Indeed, a literal resurrection and millennium following the return of Christ seems to me hopelessly problematic. Are we to imagine that John thought that there would be during this time immortals possessing resurrection bodies like Christ’s living amongst the rest of ordinary humanity and having concourse with them? Would they have serial marriages with mortal spouses, multiplying sorrow upon sorrow, outliving all their children but the final generation, until the millennium came to an end? Or would their children be likewise immortal? Or would only the marriage of immortals to each other issue in immortal children?

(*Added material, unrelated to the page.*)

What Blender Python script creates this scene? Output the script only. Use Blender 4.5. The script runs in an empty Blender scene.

How are we to imagine relations of ordinary sinners with presumably sinless people who possess supernatural, incorruptible, glorious, resurrection bodies? The response of some pre-millennialists that Christ’s concourse with his disciples between his resurrection and ascension shows that this scenario is not absurd is completely unconvincing, for Christ’s fleeting postmortem appearances are not at all comparable to a society in which resurrected saints and ordinary mortals live together.

Do unbelievers persist during the millennium or were they all exterminated, as some premillennialists believe, at Christ’s return (Rev 19.21)? One wonders, then, whence Satan gathers the countless enemies of the saints after the millennium is over to wage war against them? Are we really to imagine that they are the unbelieving children sired during the millennium? And why would the immortals feel threatened by such feeble enemies anyway? They could surely shield their mortal brethren from harm without any need of heavenly deliverance (Rev 20.9). Besides, what happened to Christ the King—did he re-ascend to heaven?

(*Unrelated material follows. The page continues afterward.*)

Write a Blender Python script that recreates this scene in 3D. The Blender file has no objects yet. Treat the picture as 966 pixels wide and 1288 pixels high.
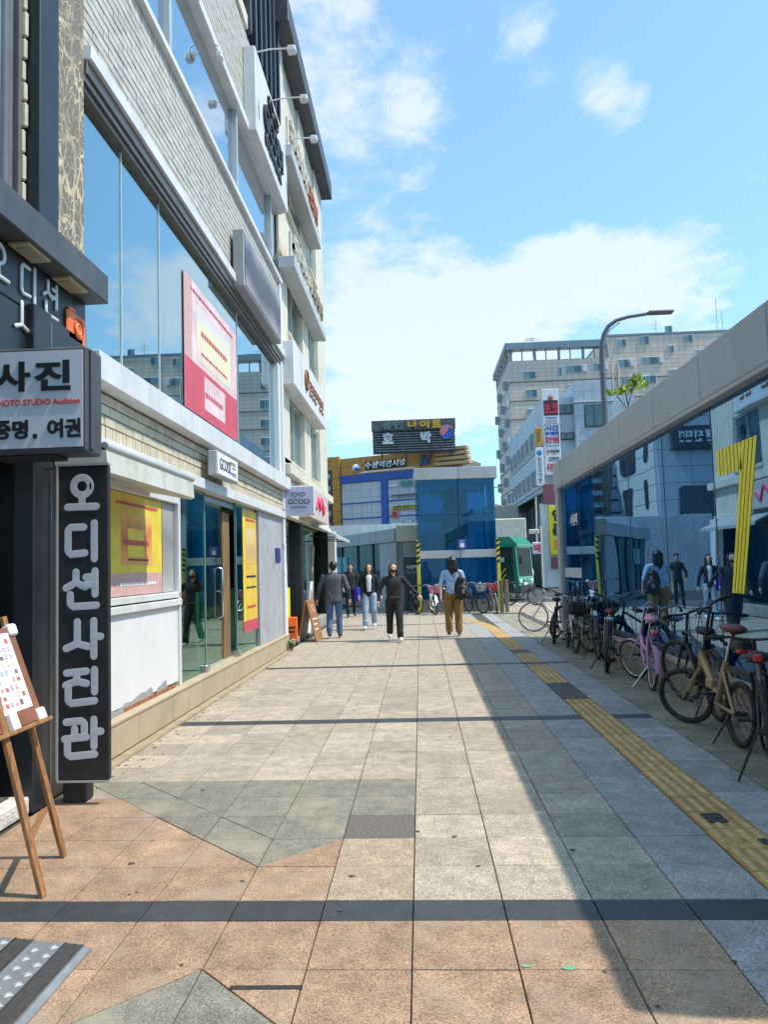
import bpy, math, random
import numpy as np
from mathutils import Vector, Matrix, noise as mnoise
random.seed(7)
S = bpy.context.scene
COL = S.collection
R = math.radians
# ------------------------------------------------------------------ camera
def make_camera():
    p, y, r = 0.0727081, -0.0451923, -0.0296706
    cp, sp, cy, sy, cr, sr = math.cos(p), math.sin(p), math.cos(y), math.sin(y), math.cos(r), math.sin(r)
    fwd = Vector((sy*cp, cy*cp, sp)); right = Vector((cy, -sy, 0)); up = right.cross(fwd)
    r2 = cr*right + sr*up; u2 = -sr*right + cr*up
    cam = bpy.data.cameras.new("camera"); ob = bpy.data.objects.new("camera", cam); COL.objects.link(ob)
    m = Matrix((r2, u2, -fwd)).transposed().to_4x4(); m.translation = Vector((0.08117, -3.58852, 1.50168))
    ob.matrix_world = m
    cam.sensor_fit = 'VERTICAL'; cam.sensor_height = 36; cam.sensor_width = 27; cam.lens = 965/1288*36
    cam.clip_start = .05; cam.clip_end = 3000
    S.camera = ob
make_camera()
# ------------------------------------------------------------------ sun, sky, exposure
SUN_EL, SUN_AZ = R(58.5), R(98)          # azimuth clockwise from +Y
sd = Vector((math.sin(SUN_AZ)*math.cos(SUN_EL), math.cos(SUN_AZ)*math.cos(SUN_EL), math.sin(SUN_EL)))
sl = bpy.data.lights.new("sun", 'SUN'); sl.energy = 5.0; sl.angle = R(.55); sl.color = (1, .91, .77)
so = bpy.data.objects.new("sun", sl); COL.objects.link(so); so.rotation_euler = sd.to_track_quat('Z', 'Y').to_euler(); so.location = sd*60
S.view_settings.view_transform = 'Standard'; S.view_settings.look = 'None'; S.view_settings.gamma = 1
S.view_settings.exposure = 0.05
def make_world():
    w = bpy.data.worlds.new("World"); S.world = w; w.use_nodes = True
    nt = w.node_tree; N = nt.nodes; L = nt.links; N.clear()
    out = N.new('ShaderNodeOutputWorld'); bg = N.new('ShaderNodeBackground'); L.new(bg.outputs[0], out.inputs[0])
    bg.inputs[1].default_value = .145
    sky = N.new('ShaderNodeTexSky'); sky.sky_type = 'NISHITA'; sky.sun_disc = False
    sky.sun_elevation = SUN_EL; sky.sun_rotation = SUN_AZ; sky.air_density = 1.0; sky.dust_density = 1.0; sky.ozone_density = 1.6
    tc = N.new('ShaderNodeTexCoord')
    sep = N.new('ShaderNodeSeparateXYZ'); L.new(tc.outputs['Generated'], sep.inputs[0])
    def math_(op, a, b=None, clamp=False):
        n = N.new('ShaderNodeMath'); n.operation = op; n.use_clamp = clamp
        for i, v in enumerate((a, b)):
            if v is None: continue
            if isinstance(v, (int, float)): n.inputs[i].default_value = v
            else: L.new(v, n.inputs[i])
        return n.outputs[0]
    # project the view direction on a cloud deck so that clouds shrink to the horizon
    zz = math_('ADD', math_('MAXIMUM', sep.outputs[2], 0.0), .22)
    px = math_('DIVIDE', sep.outputs[0], zz); py = math_('DIVIDE', sep.outputs[1], zz)
    cmb = N.new('ShaderNodeCombineXYZ'); L.new(px, cmb.inputs[0]); L.new(py, cmb.inputs[1])
    def fbm(scale, detail, rough, off, dist=0.0):
        mp = N.new('ShaderNodeMapping'); mp.inputs[1].default_value = off; L.new(cmb.outputs[0], mp.inputs[0])
        n = N.new('ShaderNodeTexNoise'); n.inputs['Scale'].default_value = scale; n.inputs['Detail'].default_value = detail
        n.inputs['Roughness'].default_value = rough; n.inputs['Distortion'].default_value = dist; L.new(mp.outputs[0], n.inputs['Vector'])
        return n.outputs[0]
    n1 = fbm(3.4, 10, .62, (5.5, 5.1, 0), .3)
    n2 = fbm(11., 6, .65, (1.2, 7.7, 0), .4); n1 = math_('ADD', n1, math_('MULTIPLY', math_('SUBTRACT', n2, .5), .42))
    # cumulus banks seen in the sky ahead: soft lumps added to the random cover
    def lump(d, size, amt):
        vd = Vector(d).normalized()
        dp = N.new('ShaderNodeVectorMath'); dp.operation = 'DISTANCE'; dp.inputs[1].default_value = vd; L.new(tc.outputs['Generated'], dp.inputs[0])
        a = math_('DIVIDE', dp.outputs['Value'], size); a = math_('MULTIPLY', a, a); a = math_('MULTIPLY', a, -1.0)
        return math_('MULTIPLY', math_('EXPONENT', a), amt)
    tot = n1
    for d, s, a in LUMPS: tot = math_('ADD', tot, lump(d, s, a))
    rmp = N.new('ShaderNodeMapRange'); rmp.interpolation_type = 'SMOOTHSTEP'
    rmp.inputs[1].default_value = .60; rmp.inputs[2].default_value = .86; L.new(tot, rmp.inputs[0])
    # thin haze veil towards the horizon
    hz = math_('MULTIPLY', math_('EXPONENT', math_('MULTIPLY', math_('ABSOLUTE', sep.outputs[2]), -4.2)), .62)
    veil = math_('ADD', hz, .20)
    m1 = N.new('ShaderNodeMix'); m1.data_type = 'RGBA'; L.new(veil, m1.inputs[0]); 
    boost = N.new('ShaderNodeMix'); boost.data_type = 'RGBA'; boost.blend_type = 'MULTIPLY'; boost.inputs[0].default_value = 1
    L.new(sky.outputs[0], boost.inputs[6]); boost.inputs[7].default_value = (1.08, 1.82, 1.98, 1)
    L.new(boost.outputs[2], m1.inputs[6]); m1.inputs[7].default_value = (4.3, 5.9, 7.0, 1)
    m2 = N.new('ShaderNodeMix'); m2.data_type = 'RGBA'; L.new(math_('MULTIPLY', rmp.outputs[0], .74), m2.inputs[0])
    L.new(m1.outputs[2], m2.inputs[6]); m2.inputs[7].default_value = (6.5, 6.95, 7.5, 1)
    L.new(m2.outputs[2], bg.inputs[0])
LUMPS = [((-.112, .808, .579), .10, .20), ((-.033, .811, .585), .08, .18), ((.01, .838, .545), .04, .10), ((-.104, .865, .491), .05, .16), ((.116, .801, .587), .062, .21), ((.138, .819, .557), .055, .14),
         ((.205, .838, .502), .042, .17), ((.232, .83, .508), .038, .15), ((.262, .82, .518), .035, .14), ((.22, .86, .44), .04, -.12), ((.12, .875, .47), .06, -.14), ((.034, .919, .392), .04, .20), ((.12, .932, .342), .07, .24), ((.195, .912, .361), .06, .20), ((.12, .953, .279), .10, .22), ((.251, .914, .32), .06, .2),
         ((.348, .869, .35), .05, .20), ((-.039, .948, .315), .09, .27), ((-.073, .973, .22), .11, .24), ((.303, .903, .304), .07, .22), ((.04, .969, .245), .11, .22)]
make_world()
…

These sorts of questions are as absurd as they are unanswerable and probably never occurred to John. His apocalypse is so suffused with obscure symbolism that we cannot confidently say that he postulated a literal millennial reign of Christ. Francis Turretin does not exaggerate when he pronounces the relevant passage “symbolic, obscure, controverted, liable to various interpretations.”[2] The purpose of the passage about the millennium is to reassure and strengthen believers who endure persecution for their faith. We need not know exactly what Christ’s millennial reign is intended to symbolize in order to be reasonably confident that it is not a literal reality.


[1] Herman Bavinck, Reformed Dogmatics, vol. 4, 658. “Chiliasm” is another name for “millennialism.” Bavinck also points out that Rev 20 “contains nothing of all the things that belong to the essence of chiliastic belief”—not a word about the conversion and return of the Jews, the rebuilding of Jerusalem, the restoration of the temple and temple worship, or an initial renewal of the Earth (679). “These things, rather, are excluded” (679). In Revelation the true Jerusalem is in heaven, and there also is the temple of God, the ark, and the altar.

[2] Francis Turretin, Institutes of Elenctic Theology, vol. 3, 600.